PROBLEM DESCRIPTION —
Check each line of the data for "from" and select those that have it.

--- START ---

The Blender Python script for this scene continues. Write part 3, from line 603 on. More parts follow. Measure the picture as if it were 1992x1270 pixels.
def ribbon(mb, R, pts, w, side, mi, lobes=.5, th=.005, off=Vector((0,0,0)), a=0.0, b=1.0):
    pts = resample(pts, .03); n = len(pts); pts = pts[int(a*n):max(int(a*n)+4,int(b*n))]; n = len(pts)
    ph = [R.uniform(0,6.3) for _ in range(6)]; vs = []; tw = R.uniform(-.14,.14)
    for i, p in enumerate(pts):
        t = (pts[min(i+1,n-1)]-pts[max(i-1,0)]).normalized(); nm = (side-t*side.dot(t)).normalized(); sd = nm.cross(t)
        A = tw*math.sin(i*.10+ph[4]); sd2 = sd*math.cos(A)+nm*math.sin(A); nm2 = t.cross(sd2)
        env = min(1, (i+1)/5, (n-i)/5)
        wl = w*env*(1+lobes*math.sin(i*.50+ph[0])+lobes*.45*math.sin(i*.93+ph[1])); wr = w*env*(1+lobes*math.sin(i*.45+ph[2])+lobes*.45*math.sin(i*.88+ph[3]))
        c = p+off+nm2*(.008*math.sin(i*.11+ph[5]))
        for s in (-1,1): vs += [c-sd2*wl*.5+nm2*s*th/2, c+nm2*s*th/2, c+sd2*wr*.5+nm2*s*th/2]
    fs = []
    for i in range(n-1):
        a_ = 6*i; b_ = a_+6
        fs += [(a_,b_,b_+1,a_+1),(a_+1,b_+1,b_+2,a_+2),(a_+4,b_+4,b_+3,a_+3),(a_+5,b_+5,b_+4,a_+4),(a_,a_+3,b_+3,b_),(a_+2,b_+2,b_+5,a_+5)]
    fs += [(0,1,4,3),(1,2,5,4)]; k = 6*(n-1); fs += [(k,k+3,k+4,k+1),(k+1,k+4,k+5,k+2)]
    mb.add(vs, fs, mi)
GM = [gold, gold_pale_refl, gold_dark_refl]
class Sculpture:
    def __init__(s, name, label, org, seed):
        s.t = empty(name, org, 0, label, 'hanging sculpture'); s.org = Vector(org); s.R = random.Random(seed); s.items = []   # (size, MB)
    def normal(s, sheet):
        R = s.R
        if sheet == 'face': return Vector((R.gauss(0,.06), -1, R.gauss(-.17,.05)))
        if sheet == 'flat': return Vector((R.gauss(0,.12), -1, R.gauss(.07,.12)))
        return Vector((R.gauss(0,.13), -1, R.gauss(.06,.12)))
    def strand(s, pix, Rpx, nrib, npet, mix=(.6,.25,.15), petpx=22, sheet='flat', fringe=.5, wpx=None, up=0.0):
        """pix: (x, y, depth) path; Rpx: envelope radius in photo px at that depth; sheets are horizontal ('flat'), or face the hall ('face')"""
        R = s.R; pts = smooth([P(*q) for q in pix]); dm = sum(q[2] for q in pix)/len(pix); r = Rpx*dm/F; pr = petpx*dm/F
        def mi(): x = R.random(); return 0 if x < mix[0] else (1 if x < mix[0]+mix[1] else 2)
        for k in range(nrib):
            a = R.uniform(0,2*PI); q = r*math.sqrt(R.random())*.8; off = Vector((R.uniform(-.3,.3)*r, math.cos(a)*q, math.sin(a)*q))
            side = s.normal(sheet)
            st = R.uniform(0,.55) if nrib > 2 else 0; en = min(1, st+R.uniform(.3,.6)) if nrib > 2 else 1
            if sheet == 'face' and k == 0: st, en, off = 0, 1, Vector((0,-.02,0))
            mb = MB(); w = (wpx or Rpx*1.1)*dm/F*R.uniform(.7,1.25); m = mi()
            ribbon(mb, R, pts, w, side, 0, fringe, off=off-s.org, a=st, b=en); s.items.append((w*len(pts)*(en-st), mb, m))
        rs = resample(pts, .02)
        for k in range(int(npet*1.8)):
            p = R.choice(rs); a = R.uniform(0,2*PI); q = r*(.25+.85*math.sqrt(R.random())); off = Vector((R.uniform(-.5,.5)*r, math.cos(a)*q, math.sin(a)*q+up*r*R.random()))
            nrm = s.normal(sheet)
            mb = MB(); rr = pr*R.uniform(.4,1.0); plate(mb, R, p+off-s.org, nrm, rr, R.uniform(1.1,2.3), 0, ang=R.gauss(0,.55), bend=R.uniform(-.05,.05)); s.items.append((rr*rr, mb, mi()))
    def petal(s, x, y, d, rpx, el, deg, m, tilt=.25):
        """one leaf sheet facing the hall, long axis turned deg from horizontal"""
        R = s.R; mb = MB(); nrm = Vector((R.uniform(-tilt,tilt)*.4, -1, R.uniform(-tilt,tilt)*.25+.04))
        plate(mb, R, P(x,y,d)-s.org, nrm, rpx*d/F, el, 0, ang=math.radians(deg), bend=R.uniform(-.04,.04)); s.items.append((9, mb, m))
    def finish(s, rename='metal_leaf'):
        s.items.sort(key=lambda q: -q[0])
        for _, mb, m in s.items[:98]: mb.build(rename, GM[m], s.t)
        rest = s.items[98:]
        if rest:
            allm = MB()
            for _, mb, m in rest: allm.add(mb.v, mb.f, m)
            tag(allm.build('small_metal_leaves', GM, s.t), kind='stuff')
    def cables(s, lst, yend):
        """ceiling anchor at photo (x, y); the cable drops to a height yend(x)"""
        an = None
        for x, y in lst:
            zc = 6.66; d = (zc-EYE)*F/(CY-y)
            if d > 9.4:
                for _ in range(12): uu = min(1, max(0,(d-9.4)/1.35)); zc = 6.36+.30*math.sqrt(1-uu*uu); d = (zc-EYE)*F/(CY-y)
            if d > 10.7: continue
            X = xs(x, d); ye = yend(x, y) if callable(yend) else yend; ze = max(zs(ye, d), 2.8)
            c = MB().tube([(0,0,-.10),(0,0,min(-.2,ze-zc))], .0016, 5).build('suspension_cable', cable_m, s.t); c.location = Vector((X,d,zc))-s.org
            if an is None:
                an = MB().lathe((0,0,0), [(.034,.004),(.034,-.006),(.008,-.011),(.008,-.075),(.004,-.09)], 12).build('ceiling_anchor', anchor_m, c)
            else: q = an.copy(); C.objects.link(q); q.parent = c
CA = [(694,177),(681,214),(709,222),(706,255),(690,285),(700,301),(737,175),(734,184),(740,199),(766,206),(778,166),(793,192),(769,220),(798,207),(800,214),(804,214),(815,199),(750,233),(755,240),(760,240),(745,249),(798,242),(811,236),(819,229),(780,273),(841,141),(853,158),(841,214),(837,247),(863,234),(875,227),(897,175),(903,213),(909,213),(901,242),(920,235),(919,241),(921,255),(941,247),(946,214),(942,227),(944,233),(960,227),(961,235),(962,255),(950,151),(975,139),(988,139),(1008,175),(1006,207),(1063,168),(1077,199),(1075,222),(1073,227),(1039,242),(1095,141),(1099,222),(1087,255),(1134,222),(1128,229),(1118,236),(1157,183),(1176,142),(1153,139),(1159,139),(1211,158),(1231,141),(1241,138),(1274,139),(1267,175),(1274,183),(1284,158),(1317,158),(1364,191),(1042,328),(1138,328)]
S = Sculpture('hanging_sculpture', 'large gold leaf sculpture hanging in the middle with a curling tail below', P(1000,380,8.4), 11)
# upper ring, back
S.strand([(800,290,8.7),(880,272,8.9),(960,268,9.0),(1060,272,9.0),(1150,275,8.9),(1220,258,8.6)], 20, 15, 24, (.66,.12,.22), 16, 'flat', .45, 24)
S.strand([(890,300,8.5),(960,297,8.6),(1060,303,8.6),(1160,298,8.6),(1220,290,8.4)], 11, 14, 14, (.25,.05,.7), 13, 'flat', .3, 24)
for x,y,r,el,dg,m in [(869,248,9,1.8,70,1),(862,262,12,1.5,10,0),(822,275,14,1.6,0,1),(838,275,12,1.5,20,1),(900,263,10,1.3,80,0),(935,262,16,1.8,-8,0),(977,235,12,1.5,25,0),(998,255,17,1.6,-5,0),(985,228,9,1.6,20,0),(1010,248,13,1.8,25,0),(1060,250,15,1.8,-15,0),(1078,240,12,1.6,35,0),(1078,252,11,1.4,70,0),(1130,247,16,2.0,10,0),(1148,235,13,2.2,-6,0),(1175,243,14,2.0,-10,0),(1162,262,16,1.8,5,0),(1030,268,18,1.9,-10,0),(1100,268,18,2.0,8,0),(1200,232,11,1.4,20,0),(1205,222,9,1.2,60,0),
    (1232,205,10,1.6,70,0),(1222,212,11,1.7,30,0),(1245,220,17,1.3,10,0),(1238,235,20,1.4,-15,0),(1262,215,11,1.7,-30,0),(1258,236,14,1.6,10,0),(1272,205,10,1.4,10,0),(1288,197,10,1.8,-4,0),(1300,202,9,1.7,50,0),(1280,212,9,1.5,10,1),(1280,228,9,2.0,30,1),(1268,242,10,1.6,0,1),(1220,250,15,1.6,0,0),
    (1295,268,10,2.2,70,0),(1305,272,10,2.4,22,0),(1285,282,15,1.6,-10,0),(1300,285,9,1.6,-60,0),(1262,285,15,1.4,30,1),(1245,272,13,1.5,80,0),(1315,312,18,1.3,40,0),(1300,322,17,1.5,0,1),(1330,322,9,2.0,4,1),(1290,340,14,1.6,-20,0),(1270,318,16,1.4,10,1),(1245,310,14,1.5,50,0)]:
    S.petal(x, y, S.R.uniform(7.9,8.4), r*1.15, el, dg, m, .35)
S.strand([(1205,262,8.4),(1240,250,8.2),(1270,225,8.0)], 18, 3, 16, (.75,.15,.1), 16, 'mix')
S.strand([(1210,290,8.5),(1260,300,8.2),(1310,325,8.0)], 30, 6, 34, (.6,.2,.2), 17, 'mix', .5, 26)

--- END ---

FINAL ANSWER —
The Blender Python script for this scene continues. Write part 3, from line 603 on. More parts follow. Measure the picture as if it were 1992x1270 pixels.
        """one leaf sheet facing the hall, long axis turned deg from horizontal"""